*Exercise details:* Provide the data again in its entirety, exactly as given.

*Data extract:*
%%

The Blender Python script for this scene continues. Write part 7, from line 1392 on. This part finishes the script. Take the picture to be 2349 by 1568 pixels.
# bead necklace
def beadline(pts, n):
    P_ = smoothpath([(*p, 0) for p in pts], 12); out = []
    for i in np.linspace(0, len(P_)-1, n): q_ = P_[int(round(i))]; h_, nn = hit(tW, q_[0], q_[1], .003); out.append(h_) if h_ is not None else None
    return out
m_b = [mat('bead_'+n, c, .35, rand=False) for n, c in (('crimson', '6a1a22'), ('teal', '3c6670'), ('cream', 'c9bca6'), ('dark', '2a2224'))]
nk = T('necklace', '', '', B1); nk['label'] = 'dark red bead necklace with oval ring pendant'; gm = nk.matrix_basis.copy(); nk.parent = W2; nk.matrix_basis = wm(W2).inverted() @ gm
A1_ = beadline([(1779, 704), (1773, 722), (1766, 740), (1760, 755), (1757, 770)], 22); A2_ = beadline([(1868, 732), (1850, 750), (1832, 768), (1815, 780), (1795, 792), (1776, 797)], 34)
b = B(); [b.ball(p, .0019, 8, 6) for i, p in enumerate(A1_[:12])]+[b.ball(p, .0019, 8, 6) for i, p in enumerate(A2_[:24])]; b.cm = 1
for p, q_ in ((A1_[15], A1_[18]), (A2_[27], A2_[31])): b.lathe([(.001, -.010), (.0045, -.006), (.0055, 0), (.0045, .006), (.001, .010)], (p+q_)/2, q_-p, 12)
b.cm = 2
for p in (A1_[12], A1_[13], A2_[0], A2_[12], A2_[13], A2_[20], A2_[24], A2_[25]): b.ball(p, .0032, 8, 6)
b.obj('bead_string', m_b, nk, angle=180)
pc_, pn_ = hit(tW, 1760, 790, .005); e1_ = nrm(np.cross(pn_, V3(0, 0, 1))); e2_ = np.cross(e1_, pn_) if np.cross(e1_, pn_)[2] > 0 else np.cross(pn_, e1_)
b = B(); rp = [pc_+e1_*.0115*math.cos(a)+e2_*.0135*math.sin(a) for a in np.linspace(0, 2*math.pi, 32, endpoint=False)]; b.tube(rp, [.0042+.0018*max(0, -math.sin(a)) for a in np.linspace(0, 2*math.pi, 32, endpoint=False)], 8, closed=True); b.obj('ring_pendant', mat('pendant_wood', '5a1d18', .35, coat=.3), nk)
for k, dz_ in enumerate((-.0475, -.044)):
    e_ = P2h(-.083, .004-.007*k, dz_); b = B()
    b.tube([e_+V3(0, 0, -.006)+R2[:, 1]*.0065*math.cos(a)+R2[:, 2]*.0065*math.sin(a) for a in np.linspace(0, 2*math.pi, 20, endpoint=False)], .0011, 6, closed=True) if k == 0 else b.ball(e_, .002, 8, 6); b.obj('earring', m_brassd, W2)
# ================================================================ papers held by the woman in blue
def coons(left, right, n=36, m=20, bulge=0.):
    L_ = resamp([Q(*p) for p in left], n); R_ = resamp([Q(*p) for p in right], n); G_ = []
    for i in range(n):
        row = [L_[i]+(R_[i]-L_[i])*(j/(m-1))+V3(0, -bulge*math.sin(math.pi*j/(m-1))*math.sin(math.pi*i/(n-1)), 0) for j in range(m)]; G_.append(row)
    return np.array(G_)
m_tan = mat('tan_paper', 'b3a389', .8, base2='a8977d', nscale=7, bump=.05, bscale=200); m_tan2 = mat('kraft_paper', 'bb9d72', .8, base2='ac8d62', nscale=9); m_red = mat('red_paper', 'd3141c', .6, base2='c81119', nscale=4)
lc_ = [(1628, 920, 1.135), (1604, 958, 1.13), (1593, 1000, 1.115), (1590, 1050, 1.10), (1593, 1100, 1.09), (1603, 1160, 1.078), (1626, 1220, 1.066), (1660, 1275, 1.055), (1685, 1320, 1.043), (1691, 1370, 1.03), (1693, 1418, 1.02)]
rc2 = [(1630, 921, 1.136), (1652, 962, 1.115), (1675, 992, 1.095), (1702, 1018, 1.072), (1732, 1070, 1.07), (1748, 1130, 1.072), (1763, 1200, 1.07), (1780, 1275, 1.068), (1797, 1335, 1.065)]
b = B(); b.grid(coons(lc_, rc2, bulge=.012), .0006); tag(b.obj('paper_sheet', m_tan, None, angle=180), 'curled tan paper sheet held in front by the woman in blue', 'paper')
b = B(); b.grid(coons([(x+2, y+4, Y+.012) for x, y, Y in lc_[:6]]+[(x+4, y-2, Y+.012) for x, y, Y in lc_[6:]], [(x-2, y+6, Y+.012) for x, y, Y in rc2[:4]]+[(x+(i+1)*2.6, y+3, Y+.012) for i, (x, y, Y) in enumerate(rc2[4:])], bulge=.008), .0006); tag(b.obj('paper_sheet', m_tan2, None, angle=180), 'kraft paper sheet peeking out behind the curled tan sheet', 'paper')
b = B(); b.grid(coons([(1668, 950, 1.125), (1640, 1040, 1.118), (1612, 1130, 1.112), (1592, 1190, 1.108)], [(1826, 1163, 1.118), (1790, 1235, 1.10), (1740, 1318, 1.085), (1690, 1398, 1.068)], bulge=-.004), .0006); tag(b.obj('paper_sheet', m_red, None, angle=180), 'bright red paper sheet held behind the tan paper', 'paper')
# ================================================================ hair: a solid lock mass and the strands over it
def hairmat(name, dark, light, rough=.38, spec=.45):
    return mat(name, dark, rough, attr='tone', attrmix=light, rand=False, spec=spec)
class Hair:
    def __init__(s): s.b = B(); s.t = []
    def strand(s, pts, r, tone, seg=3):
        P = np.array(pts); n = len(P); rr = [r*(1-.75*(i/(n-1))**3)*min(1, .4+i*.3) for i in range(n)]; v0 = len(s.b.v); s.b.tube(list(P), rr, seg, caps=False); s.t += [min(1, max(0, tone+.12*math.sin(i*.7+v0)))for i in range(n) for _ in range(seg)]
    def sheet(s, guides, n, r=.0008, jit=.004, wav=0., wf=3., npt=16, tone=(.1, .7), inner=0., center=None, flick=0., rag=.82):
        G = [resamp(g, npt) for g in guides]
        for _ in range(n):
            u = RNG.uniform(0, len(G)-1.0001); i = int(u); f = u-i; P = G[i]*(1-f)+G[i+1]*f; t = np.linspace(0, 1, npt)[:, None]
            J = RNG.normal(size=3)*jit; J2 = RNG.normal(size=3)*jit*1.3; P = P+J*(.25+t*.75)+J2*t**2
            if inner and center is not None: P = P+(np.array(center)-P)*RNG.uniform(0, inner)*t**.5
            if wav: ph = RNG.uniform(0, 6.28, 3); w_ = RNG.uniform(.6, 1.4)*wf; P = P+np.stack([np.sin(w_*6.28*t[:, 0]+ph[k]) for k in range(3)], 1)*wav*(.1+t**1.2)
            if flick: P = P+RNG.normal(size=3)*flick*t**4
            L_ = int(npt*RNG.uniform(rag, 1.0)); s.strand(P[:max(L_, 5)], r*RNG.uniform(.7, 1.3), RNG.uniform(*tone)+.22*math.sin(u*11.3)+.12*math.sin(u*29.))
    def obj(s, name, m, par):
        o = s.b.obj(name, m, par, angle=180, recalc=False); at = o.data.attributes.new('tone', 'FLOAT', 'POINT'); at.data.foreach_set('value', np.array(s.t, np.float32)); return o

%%

*Result:*
The Blender Python script for this scene continues. Write part 7, from line 1392 on. This part finishes the script. Take the picture to be 2349 by 1568 pixels.
# bead necklace
def beadline(pts, n):
    P_ = smoothpath([(*p, 0) for p in pts], 12); out = []
    for i in np.linspace(0, len(P_)-1, n): q_ = P_[int(round(i))]; h_, nn = hit(tW, q_[0], q_[1], .003); out.append(h_) if h_ is not None else None
    return out
m_b = [mat('bead_'+n, c, .35, rand=False) for n, c in (('crimson', '6a1a22'), ('teal', '3c6670'), ('cream', 'c9bca6'), ('dark', '2a2224'))]
nk = T('necklace', '', '', B1); nk['label'] = 'dark red bead necklace with oval ring pendant'; gm = nk.matrix_basis.copy(); nk.parent = W2; nk.matrix_basis = wm(W2).inverted() @ gm
A1_ = beadline([(1779, 704), (1773, 722), (1766, 740), (1760, 755), (1757, 770)], 22); A2_ = beadline([(1868, 732), (1850, 750), (1832, 768), (1815, 780), (1795, 792), (1776, 797)], 34)
b = B(); [b.ball(p, .0019, 8, 6) for i, p in enumerate(A1_[:12])]+[b.ball(p, .0019, 8, 6) for i, p in enumerate(A2_[:24])]; b.cm = 1
for p, q_ in ((A1_[15], A1_[18]), (A2_[27], A2_[31])): b.lathe([(.001, -.010), (.0045, -.006), (.0055, 0), (.0045, .006), (.001, .010)], (p+q_)/2, q_-p, 12)
b.cm = 2
for p in (A1_[12], A1_[13], A2_[0], A2_[12], A2_[13], A2_[20], A2_[24], A2_[25]): b.ball(p, .0032, 8, 6)
b.obj('bead_string', m_b, nk, angle=180)
pc_, pn_ = hit(tW, 1760, 790, .005); e1_ = nrm(np.cross(pn_, V3(0, 0, 1))); e2_ = np.cross(e1_, pn_) if np.cross(e1_, pn_)[2] > 0 else np.cross(pn_, e1_)
b = B(); rp = [pc_+e1_*.0115*math.cos(a)+e2_*.0135*math.sin(a) for a in np.linspace(0, 2*math.pi, 32, endpoint=False)]; b.tube(rp, [.0042+.0018*max(0, -math.sin(a)) for a in np.linspace(0, 2*math.pi, 32, endpoint=False)], 8, closed=True); b.obj('ring_pendant', mat('pendant_wood', '5a1d18', .35, coat=.3), nk)
for k, dz_ in enumerate((-.0475, -.044)):
    e_ = P2h(-.083, .004-.007*k, dz_); b = B()
    b.tube([e_+V3(0, 0, -.006)+R2[:, 1]*.0065*math.cos(a)+R2[:, 2]*.0065*math.sin(a) for a in np.linspace(0, 2*math.pi, 20, endpoint=False)], .0011, 6, closed=True) if k == 0 else b.ball(e_, .002, 8, 6); b.obj('earring', m_brassd, W2)
# ================================================================ papers held by the woman in blue
def coons(left, right, n=36, m=20, bulge=0.):
    L_ = resamp([Q(*p) for p in left], n); R_ = resamp([Q(*p) for p in right], n); G_ = []
    for i in range(n):
        row = [L_[i]+(R_[i]-L_[i])*(j/(m-1))+V3(0, -bulge*math.sin(math.pi*j/(m-1))*math.sin(math.pi*i/(n-1)), 0) for j in range(m)]; G_.append(row)
    return np.array(G_)
m_tan = mat('tan_paper', 'b3a389', .8, base2='a8977d', nscale=7, bump=.05, bscale=200); m_tan2 = mat('kraft_paper', 'bb9d72', .8, base2='ac8d62', nscale=9); m_red = mat('red_paper', 'd3141c', .6, base2='c81119', nscale=4)
lc_ = [(1628, 920, 1.135), (1604, 958, 1.13), (1593, 1000, 1.115), (1590, 1050, 1.10), (1593, 1100, 1.09), (1603, 1160, 1.078), (1626, 1220, 1.066), (1660, 1275, 1.055), (1685, 1320, 1.043), (1691, 1370, 1.03), (1693, 1418, 1.02)]
rc2 = [(1630, 921, 1.136), (1652, 962, 1.115), (1675, 992, 1.095), (1702, 1018, 1.072), (1732, 1070, 1.07), (1748, 1130, 1.072), (1763, 1200, 1.07), (1780, 1275, 1.068), (1797, 1335, 1.065)]
b = B(); b.grid(coons(lc_, rc2, bulge=.012), .0006); tag(b.obj('paper_sheet', m_tan, None, angle=180), 'curled tan paper sheet held in front by the woman in blue', 'paper')
b = B(); b.grid(coons([(x+2, y+4, Y+.012) for x, y, Y in lc_[:6]]+[(x+4, y-2, Y+.012) for x, y, Y in lc_[6:]], [(x-2, y+6, Y+.012) for x, y, Y in rc2[:4]]+[(x+(i+1)*2.6, y+3, Y+.012) for i, (x, y, Y) in enumerate(rc2[4:])], bulge=.008), .0006); tag(b.obj('paper_sheet', m_tan2, None, angle=180), 'kraft paper sheet peeking out behind the curled tan sheet', 'paper')
b = B(); b.grid(coons([(1668, 950, 1.125), (1640, 1040, 1.118), (1612, 1130, 1.112), (1592, 1190, 1.108)], [(1826, 1163, 1.118), (1790, 1235, 1.10), (1740, 1318, 1.085), (1690, 1398, 1.068)], bulge=-.004), .0006); tag(b.obj('paper_sheet', m_red, None, angle=180), 'bright red paper sheet held behind the tan paper', 'paper')
# ================================================================ hair: a solid lock mass and the strands over it
def hairmat(name, dark, light, rough=.38, spec=.45):
    return mat(name, dark, rough, attr='tone', attrmix=light, rand=False, spec=spec)
class Hair:
    def __init__(s): s.b = B(); s.t = []
    def strand(s, pts, r, tone, seg=3):
        P = np.array(pts); n = len(P); rr = [r*(1-.75*(i/(n-1))**3)*min(1, .4+i*.3) for i in range(n)]; v0 = len(s.b.v); s.b.tube(list(P), rr, seg, caps=False); s.t += [min(1, max(0, tone+.12*math.sin(i*.7+v0)))for i in range(n) for _ in range(seg)]
    def sheet(s, guides, n, r=.0008, jit=.004, wav=0., wf=3., npt=16, tone=(.1, .7), inner=0., center=None, flick=0., rag=.82):
        G = [resamp(g, npt) for g in guides]
        for _ in range(n):
            u = RNG.uniform(0, len(G)-1.0001); i = int(u); f = u-i; P = G[i]*(1-f)+G[i+1]*f; t = np.linspace(0, 1, npt)[:, None]
            J = RNG.normal(size=3)*jit; J2 = RNG.normal(size=3)*jit*1.3; P = P+J*(.25+t*.75)+J2*t**2
            if inner and center is not None: P = P+(np.array(center)-P)*RNG.uniform(0, inner)*t**.5
            if wav: ph = RNG.uniform(0, 6.28, 3); w_ = RNG.uniform(.6, 1.4)*wf; P = P+np.stack([np.sin(w_*6.28*t[:, 0]+ph[k]) for k in range(3)], 1)*wav*(.1+t**1.2)
            if flick: P = P+RNG.normal(size=3)*flick*t**4
            L_ = int(npt*RNG.uniform(rag, 1.0)); s.strand(P[:max(L_, 5)], r*RNG.uniform(.7, 1.3), RNG.uniform(*tone)+.22*math.sin(u*11.3)+.12*math.sin(u*29.))
    def obj(s, name, m, par):
        o = s.b.obj(name, m, par, angle=180, recalc=False); at = o.data.attributes.new('tone', 'FLOAT', 'POINT'); at.data.foreach_set('value', np.array(s.t, np.float32)); return o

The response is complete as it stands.